Given material
▽

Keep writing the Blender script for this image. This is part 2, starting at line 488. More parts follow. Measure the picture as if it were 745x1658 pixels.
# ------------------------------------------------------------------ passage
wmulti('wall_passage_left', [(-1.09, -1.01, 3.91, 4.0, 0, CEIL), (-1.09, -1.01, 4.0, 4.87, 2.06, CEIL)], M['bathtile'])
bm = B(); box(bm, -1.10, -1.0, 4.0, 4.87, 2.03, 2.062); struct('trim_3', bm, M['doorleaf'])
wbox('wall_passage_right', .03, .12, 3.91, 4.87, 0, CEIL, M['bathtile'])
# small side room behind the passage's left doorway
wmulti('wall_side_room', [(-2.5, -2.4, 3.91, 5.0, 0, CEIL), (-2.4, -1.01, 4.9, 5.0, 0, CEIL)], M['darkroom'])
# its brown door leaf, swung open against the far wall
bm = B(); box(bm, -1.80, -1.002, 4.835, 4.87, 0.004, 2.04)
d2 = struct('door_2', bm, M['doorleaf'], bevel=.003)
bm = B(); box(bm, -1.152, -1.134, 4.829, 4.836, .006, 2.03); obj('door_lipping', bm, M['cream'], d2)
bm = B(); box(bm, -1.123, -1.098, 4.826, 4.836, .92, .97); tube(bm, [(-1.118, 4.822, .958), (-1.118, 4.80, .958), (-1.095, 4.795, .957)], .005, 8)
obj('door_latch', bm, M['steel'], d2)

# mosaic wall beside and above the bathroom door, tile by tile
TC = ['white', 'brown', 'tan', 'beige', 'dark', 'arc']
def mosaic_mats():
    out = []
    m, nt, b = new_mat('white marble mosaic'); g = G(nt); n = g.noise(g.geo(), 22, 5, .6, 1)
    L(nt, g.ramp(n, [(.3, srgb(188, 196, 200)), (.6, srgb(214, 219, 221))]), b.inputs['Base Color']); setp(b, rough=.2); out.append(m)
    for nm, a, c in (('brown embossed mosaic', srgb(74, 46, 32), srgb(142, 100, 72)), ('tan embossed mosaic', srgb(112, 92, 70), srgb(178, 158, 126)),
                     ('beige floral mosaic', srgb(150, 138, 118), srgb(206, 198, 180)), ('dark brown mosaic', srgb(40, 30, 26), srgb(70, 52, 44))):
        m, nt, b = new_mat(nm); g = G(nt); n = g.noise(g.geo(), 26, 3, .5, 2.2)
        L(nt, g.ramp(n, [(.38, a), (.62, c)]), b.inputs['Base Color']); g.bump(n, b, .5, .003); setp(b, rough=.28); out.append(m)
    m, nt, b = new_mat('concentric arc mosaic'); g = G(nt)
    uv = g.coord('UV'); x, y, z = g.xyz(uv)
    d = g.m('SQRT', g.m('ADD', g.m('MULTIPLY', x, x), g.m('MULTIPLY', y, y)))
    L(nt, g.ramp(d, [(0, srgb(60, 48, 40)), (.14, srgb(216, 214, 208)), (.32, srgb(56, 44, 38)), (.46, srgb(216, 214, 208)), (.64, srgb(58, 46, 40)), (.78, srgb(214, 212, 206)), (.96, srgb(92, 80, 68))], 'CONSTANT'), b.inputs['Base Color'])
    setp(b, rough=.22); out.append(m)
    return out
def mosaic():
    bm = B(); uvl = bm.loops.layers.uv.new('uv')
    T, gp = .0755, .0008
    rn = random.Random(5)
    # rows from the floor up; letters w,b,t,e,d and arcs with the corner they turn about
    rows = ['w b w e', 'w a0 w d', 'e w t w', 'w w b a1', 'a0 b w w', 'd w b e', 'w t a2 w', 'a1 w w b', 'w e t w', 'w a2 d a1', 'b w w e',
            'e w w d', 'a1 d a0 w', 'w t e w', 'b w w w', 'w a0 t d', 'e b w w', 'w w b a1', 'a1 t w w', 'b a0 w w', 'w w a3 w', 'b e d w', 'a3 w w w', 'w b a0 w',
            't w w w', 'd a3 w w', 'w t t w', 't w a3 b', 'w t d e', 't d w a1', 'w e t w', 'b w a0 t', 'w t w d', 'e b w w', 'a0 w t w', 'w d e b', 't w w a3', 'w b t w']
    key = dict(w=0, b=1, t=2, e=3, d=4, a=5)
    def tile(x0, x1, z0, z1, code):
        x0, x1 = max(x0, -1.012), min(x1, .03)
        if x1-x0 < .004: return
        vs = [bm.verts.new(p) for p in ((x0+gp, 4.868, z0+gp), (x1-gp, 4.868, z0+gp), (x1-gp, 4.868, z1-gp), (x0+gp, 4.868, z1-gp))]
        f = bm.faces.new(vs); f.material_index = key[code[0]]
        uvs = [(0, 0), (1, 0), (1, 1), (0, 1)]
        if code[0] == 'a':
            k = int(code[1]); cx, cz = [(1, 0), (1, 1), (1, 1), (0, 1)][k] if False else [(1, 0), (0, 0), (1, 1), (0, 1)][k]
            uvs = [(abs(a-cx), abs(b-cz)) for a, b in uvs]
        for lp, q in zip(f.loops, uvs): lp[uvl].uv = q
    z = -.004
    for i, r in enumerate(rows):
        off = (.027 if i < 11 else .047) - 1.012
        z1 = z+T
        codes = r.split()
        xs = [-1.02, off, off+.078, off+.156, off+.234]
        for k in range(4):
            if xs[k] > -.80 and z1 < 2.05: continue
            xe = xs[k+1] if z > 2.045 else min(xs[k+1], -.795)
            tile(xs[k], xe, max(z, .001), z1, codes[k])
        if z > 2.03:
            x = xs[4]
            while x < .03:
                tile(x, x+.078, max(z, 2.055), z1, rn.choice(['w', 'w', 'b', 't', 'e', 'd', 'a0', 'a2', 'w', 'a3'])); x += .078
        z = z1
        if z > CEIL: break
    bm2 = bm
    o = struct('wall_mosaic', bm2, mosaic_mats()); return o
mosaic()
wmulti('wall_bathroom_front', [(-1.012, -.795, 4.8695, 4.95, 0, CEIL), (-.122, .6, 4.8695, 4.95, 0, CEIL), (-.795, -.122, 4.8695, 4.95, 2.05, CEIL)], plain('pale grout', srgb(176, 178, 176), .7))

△

Goal
From the top of the listing above, restate each line word for word up to and including the line with "# small side"; add nothing else.

Complete response
Keep writing the Blender script for this image. This is part 2, starting at line 488. More parts follow. Measure the picture as if it were 745x1658 pixels.
# ------------------------------------------------------------------ passage
wmulti('wall_passage_left', [(-1.09, -1.01, 3.91, 4.0, 0, CEIL), (-1.09, -1.01, 4.0, 4.87, 2.06, CEIL)], M['bathtile'])
bm = B(); box(bm, -1.10, -1.0, 4.0, 4.87, 2.03, 2.062); struct('trim_3', bm, M['doorleaf'])
wbox('wall_passage_right', .03, .12, 3.91, 4.87, 0, CEIL, M['bathtile'])
# small side room behind the passage's left doorway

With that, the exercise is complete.